Estos principios son compartidos por un alto porcentaje de italianos, alemanes, argentinos, afganos, somalíes y mexicanos, aunque sean valores políticamente incorrectos. De ahí que Mussolini fuese un médium de su pueblo: “Yo no creé el Fascismo” –decía Il Duce-- , “lo extraje de las mentes inconscientes de los italianos. Si eso no hubiera sido así, todos ellos no me habrían seguido durante veinte años; repito, todos ellos”. Y Chávez sentenció en un discurso célebre: “Yo no soy yo, ¡yo soy un pueblo, carajo!”

La fidelidad al tirano contradice cualquier lógica economicista (“nadie actúa en contra de su propio interés”) y la explica mejor una hipótesis sociológica: la gente opera en razón de su identidad, es decir, de su sistema de valores (George Lakoff).

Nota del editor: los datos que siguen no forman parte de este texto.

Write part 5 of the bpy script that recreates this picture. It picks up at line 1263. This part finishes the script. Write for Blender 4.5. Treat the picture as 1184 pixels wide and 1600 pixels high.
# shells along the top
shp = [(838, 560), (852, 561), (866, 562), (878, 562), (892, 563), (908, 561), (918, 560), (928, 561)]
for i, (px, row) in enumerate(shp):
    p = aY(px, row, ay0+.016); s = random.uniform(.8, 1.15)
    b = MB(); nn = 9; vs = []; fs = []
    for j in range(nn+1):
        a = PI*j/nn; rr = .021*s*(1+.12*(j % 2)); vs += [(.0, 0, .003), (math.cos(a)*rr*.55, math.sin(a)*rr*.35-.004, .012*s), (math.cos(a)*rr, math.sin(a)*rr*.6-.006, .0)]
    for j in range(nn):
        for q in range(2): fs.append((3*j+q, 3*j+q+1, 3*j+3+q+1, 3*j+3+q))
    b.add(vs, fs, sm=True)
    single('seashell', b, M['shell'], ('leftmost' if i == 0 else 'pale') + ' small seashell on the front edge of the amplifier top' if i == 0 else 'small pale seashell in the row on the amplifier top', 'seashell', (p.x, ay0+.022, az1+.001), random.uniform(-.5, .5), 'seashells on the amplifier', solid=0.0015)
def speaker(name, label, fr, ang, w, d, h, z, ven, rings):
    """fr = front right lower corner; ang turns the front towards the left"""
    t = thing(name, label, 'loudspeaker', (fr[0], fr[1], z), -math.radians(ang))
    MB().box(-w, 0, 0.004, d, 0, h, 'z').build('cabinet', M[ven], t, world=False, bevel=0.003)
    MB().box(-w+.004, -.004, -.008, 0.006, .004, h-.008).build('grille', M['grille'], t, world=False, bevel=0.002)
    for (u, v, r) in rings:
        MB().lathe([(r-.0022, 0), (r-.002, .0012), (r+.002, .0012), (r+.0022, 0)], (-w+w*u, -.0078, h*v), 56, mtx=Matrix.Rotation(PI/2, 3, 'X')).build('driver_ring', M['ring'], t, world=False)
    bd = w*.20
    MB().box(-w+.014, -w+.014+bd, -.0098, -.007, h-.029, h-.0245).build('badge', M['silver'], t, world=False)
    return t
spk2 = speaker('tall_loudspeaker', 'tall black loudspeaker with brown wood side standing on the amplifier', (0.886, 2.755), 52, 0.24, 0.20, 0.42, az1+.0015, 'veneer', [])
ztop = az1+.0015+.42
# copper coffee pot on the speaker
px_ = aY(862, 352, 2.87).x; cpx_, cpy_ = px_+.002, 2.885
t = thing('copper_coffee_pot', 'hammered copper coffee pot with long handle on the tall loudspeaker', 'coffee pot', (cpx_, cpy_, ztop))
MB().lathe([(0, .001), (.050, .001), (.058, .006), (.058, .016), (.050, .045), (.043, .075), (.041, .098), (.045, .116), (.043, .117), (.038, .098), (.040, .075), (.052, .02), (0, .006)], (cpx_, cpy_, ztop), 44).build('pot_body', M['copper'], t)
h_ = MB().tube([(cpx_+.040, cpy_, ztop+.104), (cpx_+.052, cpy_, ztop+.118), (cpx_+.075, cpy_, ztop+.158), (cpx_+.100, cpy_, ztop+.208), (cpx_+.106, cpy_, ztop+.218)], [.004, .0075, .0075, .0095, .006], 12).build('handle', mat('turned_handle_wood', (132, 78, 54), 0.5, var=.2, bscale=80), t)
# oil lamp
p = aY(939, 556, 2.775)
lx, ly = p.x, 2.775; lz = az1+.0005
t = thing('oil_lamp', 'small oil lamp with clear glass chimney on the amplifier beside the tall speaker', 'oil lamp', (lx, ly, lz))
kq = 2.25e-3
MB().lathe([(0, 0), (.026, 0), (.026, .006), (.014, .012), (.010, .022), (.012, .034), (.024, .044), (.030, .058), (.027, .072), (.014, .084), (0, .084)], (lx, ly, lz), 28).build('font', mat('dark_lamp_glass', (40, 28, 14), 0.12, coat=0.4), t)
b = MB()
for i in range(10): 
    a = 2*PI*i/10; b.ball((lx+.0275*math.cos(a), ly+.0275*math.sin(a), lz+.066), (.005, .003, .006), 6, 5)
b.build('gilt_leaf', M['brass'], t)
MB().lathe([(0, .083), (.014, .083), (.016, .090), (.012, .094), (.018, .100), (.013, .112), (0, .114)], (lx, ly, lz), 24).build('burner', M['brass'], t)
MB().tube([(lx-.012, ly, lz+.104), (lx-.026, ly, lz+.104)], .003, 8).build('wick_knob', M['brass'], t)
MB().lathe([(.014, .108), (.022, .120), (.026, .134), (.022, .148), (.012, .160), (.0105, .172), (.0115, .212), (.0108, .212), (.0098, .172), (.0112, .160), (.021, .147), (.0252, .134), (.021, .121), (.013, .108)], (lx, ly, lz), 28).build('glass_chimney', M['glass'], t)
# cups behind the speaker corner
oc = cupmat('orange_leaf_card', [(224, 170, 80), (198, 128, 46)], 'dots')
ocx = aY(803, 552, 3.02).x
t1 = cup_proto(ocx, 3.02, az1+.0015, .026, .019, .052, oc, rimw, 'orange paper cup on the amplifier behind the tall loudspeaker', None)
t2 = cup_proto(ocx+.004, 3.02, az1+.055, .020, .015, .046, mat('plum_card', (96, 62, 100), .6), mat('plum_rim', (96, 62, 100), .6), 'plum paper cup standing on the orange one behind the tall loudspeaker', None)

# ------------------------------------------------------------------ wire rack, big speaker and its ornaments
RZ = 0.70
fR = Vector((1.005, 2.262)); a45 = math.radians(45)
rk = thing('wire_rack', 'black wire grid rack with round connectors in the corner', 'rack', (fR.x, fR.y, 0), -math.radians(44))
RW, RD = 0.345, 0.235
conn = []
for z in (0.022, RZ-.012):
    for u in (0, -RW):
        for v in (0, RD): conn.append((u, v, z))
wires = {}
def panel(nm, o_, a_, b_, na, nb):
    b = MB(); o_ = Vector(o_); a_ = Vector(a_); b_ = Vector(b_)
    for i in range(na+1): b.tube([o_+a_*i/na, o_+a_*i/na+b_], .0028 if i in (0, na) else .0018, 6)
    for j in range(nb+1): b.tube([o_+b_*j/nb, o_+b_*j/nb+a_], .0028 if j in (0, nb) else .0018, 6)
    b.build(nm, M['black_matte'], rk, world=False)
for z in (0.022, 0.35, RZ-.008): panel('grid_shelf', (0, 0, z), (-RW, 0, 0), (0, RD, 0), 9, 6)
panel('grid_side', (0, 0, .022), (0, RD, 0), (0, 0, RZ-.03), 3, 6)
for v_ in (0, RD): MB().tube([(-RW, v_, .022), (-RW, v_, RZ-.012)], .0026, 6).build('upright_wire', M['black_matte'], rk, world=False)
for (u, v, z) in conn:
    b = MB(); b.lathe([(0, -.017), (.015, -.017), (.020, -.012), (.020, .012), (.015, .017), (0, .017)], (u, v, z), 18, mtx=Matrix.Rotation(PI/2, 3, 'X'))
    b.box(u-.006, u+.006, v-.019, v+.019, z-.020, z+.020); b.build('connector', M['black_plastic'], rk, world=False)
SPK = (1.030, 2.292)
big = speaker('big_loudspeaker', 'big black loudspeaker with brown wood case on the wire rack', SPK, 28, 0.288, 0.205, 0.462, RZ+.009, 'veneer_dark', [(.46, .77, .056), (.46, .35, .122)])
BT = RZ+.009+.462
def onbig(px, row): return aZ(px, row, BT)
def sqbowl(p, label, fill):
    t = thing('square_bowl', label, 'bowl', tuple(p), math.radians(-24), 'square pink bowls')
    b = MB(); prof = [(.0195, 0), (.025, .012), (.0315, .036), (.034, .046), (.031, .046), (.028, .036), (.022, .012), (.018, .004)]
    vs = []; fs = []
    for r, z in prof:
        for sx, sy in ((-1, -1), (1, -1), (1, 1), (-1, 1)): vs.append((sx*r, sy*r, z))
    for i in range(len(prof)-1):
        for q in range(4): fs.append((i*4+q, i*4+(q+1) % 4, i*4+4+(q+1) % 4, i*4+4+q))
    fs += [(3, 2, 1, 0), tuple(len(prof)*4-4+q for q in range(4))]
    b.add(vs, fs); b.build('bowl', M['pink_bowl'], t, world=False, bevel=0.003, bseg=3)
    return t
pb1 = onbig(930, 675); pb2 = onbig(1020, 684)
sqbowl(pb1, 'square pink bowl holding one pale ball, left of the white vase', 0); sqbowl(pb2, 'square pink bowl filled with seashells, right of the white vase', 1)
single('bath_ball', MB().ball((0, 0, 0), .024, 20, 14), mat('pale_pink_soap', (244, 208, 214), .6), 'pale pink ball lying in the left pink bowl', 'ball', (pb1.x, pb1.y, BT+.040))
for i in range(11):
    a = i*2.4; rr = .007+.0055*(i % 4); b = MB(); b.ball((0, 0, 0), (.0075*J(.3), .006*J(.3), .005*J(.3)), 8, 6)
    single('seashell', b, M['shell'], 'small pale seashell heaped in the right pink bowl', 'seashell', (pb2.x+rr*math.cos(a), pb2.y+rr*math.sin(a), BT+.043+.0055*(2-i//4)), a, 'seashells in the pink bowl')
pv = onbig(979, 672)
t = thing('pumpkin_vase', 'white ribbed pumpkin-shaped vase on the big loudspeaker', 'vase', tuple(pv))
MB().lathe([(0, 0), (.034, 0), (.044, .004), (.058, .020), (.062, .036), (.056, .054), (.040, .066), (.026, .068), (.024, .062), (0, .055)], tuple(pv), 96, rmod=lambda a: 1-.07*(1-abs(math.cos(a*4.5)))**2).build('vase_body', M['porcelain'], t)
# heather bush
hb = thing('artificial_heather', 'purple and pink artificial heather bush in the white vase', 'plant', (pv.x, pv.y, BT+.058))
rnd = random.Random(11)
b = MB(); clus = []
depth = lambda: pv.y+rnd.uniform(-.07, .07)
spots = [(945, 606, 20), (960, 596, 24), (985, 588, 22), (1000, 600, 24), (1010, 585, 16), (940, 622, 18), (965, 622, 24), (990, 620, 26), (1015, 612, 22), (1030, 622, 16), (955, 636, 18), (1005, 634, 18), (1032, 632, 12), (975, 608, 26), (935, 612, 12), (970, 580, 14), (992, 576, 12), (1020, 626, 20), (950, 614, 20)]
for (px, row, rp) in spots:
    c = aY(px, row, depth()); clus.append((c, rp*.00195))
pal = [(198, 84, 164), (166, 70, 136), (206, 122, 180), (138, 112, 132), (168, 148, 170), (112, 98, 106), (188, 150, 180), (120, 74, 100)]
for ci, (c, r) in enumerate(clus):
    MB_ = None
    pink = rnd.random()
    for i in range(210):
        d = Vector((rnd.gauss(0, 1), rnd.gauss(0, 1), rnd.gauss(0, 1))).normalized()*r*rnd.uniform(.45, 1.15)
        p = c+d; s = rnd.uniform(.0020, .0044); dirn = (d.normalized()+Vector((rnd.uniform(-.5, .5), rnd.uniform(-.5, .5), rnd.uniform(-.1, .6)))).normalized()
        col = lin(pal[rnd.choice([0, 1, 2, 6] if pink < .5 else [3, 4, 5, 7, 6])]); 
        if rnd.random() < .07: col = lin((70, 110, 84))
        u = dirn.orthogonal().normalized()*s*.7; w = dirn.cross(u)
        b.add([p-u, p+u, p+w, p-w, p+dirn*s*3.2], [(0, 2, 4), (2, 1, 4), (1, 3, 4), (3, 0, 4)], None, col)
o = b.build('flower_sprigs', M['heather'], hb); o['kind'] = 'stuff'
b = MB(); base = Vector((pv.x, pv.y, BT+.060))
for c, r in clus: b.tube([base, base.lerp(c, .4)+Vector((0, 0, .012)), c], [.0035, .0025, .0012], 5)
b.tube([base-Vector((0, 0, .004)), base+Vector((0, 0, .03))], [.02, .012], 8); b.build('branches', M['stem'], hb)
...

Y si estos valores giran en torno a la imagen del Padre Protector (que es una derivación del modelo de familia idealizada) que nos rescata del miedo, la gente responderá en consecuencia, bajo la siguiente máxima: “lo que es bueno para todos, es bueno para mí”.  ¿Y quien dice qué cosas son buenas para todos? Papá.

En República Dominicana el eslogan de una campaña presidencial de 2012 remitía inconscientemente al megalómano dictador Rafael Leónidas Trujillo: “¡Llegó Papá!”. Quizá esta frase sintetice tantas desmesuras, desvaríos y fantasías del culto a la personalidad que han contaminado la política a lo largo de muchos siglos y que pueden anexarse uno tras otro como capítulos interminables en el libro que Aguirre comenzó a concebir el día en que se cruzó con Fidel Castro durante el Vigésimo Aniversario de la Revolución Cubana. 

Pero quizá el siglo XXI pudiera ser la última estación del poder megalómano en la larga marcha hacia las sociedades abiertas y democráticas como quería Popper. Si esto fuera posible y no una ilusión inocente, los dictadores, tiranos, absolutistas, sátrapas, represores, césares, déspotas, caudillos y autócratas acabarían por convertirse (al fin) en sombras funestas de un pasado de pesadilla que despediríamos para siempre con una frase útil como epílogo para las páginas del libro de Pedro Arturo Aguirre: “¡Se fue Papá y no lo extrañaremos!”